Problem statement ▸
Retype exactly the lines from the line with "Continue the Blender Python script for this scene: part 2, from" to the end of the data, keeping both boundary lines.

Scenes as source code:
--

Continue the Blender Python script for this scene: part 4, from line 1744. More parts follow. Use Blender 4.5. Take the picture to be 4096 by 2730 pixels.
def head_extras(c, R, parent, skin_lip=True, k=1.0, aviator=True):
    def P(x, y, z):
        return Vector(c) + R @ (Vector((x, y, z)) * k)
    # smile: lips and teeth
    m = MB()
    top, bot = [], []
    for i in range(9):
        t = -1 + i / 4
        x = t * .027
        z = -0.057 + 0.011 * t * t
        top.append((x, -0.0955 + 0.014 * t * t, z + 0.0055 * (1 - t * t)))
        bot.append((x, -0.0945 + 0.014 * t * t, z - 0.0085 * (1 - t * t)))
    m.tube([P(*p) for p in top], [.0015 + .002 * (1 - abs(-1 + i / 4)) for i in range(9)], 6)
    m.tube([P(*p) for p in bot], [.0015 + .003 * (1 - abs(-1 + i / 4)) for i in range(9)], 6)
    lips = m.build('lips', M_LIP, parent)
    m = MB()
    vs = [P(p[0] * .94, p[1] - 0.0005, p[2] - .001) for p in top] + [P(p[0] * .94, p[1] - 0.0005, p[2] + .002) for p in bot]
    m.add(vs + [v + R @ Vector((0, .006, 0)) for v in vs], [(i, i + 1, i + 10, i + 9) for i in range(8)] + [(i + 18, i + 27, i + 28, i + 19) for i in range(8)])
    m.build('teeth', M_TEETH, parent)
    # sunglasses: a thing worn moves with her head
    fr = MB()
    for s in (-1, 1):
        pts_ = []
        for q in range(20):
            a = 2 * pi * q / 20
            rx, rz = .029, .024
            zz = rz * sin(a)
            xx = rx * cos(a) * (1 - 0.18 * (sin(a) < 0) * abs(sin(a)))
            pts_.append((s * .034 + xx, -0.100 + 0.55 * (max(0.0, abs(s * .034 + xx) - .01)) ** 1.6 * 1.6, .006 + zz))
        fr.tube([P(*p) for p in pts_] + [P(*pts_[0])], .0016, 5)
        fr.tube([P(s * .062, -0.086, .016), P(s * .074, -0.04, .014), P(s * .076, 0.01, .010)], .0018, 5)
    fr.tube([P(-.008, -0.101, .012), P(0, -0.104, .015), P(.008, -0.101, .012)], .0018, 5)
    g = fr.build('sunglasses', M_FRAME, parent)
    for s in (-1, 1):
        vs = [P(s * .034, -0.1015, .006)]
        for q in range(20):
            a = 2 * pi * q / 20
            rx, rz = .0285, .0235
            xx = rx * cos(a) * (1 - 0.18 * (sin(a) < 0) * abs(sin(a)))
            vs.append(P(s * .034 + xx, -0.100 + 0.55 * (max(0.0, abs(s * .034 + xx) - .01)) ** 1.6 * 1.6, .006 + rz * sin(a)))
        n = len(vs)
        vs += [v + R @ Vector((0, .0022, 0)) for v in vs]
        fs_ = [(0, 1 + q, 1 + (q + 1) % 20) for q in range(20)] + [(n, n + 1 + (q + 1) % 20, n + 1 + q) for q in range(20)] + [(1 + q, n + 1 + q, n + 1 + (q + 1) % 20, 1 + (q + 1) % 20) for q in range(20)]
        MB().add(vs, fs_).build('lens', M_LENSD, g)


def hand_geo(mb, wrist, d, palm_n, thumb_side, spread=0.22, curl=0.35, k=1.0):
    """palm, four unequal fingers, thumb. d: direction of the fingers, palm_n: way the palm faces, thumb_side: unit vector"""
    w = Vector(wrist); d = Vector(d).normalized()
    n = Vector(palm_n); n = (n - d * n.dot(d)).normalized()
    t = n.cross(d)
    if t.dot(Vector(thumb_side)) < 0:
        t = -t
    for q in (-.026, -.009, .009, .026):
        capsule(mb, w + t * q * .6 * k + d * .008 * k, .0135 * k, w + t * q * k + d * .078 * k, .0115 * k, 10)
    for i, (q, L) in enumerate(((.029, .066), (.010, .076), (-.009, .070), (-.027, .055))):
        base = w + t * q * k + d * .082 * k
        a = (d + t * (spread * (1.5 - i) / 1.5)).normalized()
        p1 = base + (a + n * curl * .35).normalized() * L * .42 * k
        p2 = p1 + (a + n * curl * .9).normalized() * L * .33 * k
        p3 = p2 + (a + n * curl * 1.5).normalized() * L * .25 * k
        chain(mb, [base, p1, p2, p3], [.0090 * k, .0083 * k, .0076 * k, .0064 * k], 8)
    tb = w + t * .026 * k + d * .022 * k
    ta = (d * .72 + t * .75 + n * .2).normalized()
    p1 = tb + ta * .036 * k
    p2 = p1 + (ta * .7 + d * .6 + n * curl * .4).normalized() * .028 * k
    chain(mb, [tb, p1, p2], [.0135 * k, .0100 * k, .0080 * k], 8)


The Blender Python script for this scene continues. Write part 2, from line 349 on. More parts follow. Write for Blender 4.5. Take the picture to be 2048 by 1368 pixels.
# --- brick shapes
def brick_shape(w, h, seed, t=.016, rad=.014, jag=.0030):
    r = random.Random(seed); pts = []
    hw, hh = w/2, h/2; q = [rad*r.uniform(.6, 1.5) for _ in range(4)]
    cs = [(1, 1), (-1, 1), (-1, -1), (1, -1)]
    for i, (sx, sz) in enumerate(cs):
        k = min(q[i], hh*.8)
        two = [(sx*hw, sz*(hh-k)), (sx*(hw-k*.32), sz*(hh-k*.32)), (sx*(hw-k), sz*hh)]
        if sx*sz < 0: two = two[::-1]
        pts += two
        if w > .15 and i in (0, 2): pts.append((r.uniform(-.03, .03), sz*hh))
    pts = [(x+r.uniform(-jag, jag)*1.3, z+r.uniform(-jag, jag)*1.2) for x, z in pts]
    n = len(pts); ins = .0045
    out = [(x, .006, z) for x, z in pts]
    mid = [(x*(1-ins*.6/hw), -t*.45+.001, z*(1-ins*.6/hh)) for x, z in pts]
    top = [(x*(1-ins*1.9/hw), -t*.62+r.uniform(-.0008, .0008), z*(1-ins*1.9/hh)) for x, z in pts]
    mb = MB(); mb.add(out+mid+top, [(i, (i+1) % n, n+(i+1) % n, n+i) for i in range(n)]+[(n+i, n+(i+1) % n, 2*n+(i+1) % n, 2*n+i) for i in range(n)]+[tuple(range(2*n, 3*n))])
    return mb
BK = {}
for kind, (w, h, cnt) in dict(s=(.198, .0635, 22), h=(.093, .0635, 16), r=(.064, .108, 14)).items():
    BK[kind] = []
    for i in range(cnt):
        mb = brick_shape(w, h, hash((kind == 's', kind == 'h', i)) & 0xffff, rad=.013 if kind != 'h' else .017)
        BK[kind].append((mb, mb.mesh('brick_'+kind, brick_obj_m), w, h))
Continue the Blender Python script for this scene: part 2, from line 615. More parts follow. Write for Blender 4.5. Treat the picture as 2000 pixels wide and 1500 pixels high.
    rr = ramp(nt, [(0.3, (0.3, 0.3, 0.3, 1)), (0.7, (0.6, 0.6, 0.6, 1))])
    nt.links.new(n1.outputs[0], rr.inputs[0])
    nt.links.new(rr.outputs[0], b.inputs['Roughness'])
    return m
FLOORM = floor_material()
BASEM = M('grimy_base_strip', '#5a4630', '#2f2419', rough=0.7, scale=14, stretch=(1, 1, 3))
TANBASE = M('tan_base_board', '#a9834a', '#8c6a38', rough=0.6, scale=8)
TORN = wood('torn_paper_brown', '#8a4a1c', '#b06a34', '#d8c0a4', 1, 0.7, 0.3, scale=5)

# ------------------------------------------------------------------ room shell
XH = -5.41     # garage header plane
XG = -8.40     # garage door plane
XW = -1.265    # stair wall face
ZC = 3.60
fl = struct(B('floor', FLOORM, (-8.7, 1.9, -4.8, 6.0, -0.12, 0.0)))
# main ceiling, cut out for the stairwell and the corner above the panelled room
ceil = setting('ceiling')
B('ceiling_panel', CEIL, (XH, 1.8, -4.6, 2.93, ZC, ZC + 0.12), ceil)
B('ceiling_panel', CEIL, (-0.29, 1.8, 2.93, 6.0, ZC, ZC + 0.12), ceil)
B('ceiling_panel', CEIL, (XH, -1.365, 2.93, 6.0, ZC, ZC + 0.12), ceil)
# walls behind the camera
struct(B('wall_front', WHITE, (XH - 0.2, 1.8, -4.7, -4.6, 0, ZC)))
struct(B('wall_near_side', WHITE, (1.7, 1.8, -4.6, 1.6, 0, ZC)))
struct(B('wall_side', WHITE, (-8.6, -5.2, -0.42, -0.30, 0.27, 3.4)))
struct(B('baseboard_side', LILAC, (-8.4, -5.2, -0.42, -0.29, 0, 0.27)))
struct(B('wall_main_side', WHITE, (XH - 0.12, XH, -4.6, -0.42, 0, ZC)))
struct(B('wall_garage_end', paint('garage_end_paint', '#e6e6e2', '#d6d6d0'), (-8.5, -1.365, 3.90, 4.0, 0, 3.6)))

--

Correct output ▸
Continue the Blender Python script for this scene: part 2, from line 615. More parts follow. Write for Blender 4.5. Treat the picture as 2000 pixels wide and 1500 pixels high.
    rr = ramp(nt, [(0.3, (0.3, 0.3, 0.3, 1)), (0.7, (0.6, 0.6, 0.6, 1))])
    nt.links.new(n1.outputs[0], rr.inputs[0])
    nt.links.new(rr.outputs[0], b.inputs['Roughness'])
    return m
FLOORM = floor_material()
BASEM = M('grimy_base_strip', '#5a4630', '#2f2419', rough=0.7, scale=14, stretch=(1, 1, 3))
TANBASE = M('tan_base_board', '#a9834a', '#8c6a38', rough=0.6, scale=8)
TORN = wood('torn_paper_brown', '#8a4a1c', '#b06a34', '#d8c0a4', 1, 0.7, 0.3, scale=5)

# ------------------------------------------------------------------ room shell
XH = -5.41     # garage header plane
XG = -8.40     # garage door plane
XW = -1.265    # stair wall face
ZC = 3.60
fl = struct(B('floor', FLOORM, (-8.7, 1.9, -4.8, 6.0, -0.12, 0.0)))
# main ceiling, cut out for the stairwell and the corner above the panelled room
ceil = setting('ceiling')
B('ceiling_panel', CEIL, (XH, 1.8, -4.6, 2.93, ZC, ZC + 0.12), ceil)
B('ceiling_panel', CEIL, (-0.29, 1.8, 2.93, 6.0, ZC, ZC + 0.12), ceil)
B('ceiling_panel', CEIL, (XH, -1.365, 2.93, 6.0, ZC, ZC + 0.12), ceil)
# walls behind the camera
struct(B('wall_front', WHITE, (XH - 0.2, 1.8, -4.7, -4.6, 0, ZC)))
struct(B('wall_near_side', WHITE, (1.7, 1.8, -4.6, 1.6, 0, ZC)))
struct(B('wall_side', WHITE, (-8.6, -5.2, -0.42, -0.30, 0.27, 3.4)))
struct(B('baseboard_side', LILAC, (-8.4, -5.2, -0.42, -0.29, 0, 0.27)))
struct(B('wall_main_side', WHITE, (XH - 0.12, XH, -4.6, -0.42, 0, ZC)))
struct(B('wall_garage_end', paint('garage_end_paint', '#e6e6e2', '#d6d6d0'), (-8.5, -1.365, 3.90, 4.0, 0, 3.6)))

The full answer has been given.